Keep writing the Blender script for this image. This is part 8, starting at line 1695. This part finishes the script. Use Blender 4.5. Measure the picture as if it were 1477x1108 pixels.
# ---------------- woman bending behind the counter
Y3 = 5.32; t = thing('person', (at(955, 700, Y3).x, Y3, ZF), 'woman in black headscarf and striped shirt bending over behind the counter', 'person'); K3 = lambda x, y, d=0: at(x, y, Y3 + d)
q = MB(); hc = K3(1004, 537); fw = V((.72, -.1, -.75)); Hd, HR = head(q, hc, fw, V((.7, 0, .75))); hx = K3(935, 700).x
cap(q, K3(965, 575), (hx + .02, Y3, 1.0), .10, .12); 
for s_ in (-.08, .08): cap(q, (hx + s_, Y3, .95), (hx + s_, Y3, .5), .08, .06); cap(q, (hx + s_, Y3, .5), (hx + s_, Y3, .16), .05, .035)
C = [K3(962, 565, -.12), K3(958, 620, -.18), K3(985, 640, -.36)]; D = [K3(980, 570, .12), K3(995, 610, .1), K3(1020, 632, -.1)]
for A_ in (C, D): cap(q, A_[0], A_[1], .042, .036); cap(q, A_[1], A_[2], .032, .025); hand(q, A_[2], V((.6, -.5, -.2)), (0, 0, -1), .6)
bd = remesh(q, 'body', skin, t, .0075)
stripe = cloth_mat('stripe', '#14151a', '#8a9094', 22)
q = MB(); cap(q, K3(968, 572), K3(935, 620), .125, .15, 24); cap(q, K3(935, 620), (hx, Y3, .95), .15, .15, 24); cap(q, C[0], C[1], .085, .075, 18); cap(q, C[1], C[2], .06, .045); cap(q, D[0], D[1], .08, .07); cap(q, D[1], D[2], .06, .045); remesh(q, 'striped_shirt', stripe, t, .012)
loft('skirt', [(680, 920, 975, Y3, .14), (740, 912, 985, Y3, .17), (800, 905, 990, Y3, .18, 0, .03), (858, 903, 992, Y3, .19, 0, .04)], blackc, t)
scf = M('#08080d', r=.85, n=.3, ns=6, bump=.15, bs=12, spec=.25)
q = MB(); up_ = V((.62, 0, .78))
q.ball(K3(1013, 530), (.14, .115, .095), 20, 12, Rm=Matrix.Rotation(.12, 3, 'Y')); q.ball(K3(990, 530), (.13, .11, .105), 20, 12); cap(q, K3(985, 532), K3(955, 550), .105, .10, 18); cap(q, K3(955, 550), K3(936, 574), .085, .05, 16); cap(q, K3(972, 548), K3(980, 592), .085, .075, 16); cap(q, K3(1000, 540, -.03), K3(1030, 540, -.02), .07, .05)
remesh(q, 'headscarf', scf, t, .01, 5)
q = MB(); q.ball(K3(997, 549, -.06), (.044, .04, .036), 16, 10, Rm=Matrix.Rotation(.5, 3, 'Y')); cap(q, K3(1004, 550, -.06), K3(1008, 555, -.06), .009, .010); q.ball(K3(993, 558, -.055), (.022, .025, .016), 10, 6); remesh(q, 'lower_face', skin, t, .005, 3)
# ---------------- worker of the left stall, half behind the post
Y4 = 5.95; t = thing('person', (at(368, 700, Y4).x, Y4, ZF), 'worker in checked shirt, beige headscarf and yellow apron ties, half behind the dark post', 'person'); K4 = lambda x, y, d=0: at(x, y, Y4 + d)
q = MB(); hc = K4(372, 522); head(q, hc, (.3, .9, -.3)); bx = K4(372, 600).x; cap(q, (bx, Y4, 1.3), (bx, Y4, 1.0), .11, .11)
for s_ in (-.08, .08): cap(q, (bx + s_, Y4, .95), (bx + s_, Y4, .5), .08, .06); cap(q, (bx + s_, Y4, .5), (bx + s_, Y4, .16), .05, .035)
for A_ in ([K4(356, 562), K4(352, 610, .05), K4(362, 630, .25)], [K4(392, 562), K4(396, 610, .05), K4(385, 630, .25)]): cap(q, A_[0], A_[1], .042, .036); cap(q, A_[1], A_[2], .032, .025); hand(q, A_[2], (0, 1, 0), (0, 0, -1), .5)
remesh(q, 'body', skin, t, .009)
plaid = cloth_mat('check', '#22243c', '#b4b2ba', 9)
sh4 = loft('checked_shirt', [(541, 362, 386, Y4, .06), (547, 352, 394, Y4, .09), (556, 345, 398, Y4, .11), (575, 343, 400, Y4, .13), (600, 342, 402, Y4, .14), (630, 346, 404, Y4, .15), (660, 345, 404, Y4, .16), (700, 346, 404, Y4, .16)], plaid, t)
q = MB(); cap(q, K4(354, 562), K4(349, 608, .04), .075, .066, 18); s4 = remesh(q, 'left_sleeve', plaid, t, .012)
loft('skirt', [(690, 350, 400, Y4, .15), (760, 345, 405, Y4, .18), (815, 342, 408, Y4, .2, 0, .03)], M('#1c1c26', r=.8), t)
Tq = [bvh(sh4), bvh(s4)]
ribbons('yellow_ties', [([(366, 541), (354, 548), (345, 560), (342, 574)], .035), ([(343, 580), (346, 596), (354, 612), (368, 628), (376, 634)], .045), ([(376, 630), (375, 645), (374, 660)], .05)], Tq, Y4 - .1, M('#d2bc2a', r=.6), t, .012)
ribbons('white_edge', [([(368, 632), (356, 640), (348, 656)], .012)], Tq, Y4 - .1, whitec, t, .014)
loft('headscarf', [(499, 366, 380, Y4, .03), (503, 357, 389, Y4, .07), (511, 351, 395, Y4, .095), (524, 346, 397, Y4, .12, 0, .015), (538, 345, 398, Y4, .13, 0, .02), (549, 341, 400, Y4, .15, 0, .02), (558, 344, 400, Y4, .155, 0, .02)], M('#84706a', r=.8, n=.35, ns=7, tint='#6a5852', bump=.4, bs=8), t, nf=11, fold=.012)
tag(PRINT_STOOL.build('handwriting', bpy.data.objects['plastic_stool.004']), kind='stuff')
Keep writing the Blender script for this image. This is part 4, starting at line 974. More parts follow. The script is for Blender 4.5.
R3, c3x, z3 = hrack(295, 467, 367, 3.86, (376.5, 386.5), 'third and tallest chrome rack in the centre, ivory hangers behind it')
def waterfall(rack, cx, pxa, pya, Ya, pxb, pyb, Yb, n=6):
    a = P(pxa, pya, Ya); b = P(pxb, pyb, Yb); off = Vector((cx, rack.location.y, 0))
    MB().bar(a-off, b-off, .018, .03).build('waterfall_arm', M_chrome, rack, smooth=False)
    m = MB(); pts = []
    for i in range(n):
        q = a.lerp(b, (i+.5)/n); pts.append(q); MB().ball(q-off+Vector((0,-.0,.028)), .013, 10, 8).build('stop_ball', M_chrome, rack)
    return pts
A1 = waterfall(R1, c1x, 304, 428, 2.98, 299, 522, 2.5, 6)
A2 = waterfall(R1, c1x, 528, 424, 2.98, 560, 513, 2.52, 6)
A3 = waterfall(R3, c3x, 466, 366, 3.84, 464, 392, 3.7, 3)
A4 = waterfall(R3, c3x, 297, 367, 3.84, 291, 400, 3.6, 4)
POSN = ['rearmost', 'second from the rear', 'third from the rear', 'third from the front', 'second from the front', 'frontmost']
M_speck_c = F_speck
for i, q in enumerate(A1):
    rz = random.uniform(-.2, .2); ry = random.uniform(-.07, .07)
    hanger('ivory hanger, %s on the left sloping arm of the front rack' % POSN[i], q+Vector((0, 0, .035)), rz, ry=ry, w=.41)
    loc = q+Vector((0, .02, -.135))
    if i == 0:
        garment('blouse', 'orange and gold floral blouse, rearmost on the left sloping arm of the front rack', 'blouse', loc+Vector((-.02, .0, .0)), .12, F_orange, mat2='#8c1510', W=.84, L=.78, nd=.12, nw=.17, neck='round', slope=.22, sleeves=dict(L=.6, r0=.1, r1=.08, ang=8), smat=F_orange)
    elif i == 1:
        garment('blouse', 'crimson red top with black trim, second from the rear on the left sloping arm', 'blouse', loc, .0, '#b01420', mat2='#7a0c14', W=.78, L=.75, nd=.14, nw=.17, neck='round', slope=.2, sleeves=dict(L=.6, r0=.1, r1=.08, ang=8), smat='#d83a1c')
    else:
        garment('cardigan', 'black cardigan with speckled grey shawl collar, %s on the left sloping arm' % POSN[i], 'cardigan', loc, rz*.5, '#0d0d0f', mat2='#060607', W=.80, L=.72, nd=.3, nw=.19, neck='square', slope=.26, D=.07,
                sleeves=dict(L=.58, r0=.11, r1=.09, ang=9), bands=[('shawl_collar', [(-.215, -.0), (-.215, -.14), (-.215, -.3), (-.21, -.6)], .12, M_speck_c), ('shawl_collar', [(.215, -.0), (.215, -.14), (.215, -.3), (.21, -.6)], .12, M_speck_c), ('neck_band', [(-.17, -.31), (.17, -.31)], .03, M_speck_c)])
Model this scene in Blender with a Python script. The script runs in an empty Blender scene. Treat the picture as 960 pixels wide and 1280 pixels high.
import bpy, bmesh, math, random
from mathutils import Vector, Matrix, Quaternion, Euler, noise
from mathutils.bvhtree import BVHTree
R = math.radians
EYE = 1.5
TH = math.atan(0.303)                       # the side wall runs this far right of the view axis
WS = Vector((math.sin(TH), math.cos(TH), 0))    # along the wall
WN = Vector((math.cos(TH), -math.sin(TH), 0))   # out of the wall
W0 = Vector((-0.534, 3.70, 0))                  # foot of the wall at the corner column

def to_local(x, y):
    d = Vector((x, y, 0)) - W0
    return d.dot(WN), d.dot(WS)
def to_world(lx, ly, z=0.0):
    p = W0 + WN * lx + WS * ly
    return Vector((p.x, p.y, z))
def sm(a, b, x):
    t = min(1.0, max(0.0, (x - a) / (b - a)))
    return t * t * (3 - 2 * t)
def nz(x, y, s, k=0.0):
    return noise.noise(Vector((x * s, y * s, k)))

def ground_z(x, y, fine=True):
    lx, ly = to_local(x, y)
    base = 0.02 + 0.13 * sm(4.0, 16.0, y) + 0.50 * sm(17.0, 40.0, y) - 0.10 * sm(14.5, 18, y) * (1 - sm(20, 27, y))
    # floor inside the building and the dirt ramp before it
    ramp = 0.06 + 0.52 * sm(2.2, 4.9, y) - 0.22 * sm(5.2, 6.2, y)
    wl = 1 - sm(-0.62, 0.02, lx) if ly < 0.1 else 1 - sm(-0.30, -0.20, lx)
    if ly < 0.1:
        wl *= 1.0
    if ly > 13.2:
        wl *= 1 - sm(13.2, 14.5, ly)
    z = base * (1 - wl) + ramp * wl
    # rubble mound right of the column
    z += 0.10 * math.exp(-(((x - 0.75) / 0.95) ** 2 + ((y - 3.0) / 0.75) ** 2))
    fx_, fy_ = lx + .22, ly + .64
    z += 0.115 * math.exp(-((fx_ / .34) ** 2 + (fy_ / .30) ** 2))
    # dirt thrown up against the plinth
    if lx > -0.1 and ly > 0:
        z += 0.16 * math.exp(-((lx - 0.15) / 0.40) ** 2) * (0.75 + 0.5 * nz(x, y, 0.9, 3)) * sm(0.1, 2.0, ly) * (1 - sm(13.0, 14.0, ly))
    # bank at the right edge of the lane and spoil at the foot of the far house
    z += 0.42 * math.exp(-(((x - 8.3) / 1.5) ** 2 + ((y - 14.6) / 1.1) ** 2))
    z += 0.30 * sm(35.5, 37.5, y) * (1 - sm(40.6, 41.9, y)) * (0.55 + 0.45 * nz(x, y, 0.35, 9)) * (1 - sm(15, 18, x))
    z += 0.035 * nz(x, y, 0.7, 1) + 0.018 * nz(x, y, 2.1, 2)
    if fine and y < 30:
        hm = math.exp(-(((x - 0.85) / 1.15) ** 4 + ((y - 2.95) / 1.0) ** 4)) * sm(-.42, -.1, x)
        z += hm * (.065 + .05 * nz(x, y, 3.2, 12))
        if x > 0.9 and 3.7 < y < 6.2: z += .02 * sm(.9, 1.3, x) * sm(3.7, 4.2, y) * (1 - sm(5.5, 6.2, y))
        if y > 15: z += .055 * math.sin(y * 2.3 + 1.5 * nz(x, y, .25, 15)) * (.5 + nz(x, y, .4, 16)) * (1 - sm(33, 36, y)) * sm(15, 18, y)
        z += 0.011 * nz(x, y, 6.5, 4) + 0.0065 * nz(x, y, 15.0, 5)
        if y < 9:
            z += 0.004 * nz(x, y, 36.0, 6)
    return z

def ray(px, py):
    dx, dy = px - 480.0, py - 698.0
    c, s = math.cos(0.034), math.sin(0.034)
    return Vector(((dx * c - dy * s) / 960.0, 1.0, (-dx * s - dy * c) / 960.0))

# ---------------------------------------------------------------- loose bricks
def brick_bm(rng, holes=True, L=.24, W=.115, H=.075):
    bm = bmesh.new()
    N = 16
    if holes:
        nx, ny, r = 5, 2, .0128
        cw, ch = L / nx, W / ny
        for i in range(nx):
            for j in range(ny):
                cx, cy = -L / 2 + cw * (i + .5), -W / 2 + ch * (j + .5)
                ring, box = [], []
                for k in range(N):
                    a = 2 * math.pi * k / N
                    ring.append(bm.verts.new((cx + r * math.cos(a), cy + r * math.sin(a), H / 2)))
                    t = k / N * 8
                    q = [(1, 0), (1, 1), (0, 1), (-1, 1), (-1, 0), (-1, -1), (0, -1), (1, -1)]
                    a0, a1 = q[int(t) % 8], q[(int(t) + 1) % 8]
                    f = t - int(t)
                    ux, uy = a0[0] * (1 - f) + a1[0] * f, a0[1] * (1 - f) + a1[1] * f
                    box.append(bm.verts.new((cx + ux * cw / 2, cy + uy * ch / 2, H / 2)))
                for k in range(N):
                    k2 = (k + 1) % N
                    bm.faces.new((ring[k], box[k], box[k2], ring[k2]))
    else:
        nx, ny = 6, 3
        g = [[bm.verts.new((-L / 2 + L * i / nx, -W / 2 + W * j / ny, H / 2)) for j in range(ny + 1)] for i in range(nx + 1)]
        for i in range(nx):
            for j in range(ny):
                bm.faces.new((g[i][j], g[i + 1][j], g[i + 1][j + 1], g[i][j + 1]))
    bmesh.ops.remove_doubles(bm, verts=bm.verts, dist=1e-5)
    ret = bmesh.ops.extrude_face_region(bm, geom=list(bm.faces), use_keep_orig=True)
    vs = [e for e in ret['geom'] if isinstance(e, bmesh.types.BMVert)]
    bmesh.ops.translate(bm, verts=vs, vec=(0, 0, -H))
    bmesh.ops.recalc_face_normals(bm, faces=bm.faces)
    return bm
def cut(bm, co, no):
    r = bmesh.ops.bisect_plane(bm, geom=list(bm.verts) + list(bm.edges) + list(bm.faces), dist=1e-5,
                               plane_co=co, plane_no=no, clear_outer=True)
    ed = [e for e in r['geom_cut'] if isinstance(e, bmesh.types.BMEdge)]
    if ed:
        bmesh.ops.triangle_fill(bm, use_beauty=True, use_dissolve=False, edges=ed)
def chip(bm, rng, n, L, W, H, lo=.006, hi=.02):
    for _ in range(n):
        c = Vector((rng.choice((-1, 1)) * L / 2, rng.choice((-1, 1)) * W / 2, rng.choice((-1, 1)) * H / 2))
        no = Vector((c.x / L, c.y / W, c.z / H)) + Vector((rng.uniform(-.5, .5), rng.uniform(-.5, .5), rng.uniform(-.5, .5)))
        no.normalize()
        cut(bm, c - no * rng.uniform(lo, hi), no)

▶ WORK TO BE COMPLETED
Retype exactly the lines above, from the one with "Model this scene" through the one with "return noise.noise(Vector((x *", inclusive.

▶ TASK RESPONSE
Model this scene in Blender with a Python script. The script runs in an empty Blender scene. Treat the picture as 960 pixels wide and 1280 pixels high.
import bpy, bmesh, math, random
from mathutils import Vector, Matrix, Quaternion, Euler, noise
from mathutils.bvhtree import BVHTree
R = math.radians
EYE = 1.5
TH = math.atan(0.303)                       # the side wall runs this far right of the view axis
WS = Vector((math.sin(TH), math.cos(TH), 0))    # along the wall
WN = Vector((math.cos(TH), -math.sin(TH), 0))   # out of the wall
W0 = Vector((-0.534, 3.70, 0))                  # foot of the wall at the corner column

def to_local(x, y):
    d = Vector((x, y, 0)) - W0
    return d.dot(WN), d.dot(WS)
def to_world(lx, ly, z=0.0):
    p = W0 + WN * lx + WS * ly
    return Vector((p.x, p.y, z))
def sm(a, b, x):
    t = min(1.0, max(0.0, (x - a) / (b - a)))
    return t * t * (3 - 2 * t)
def nz(x, y, s, k=0.0):
    return noise.noise(Vector((x * s, y * s, k)))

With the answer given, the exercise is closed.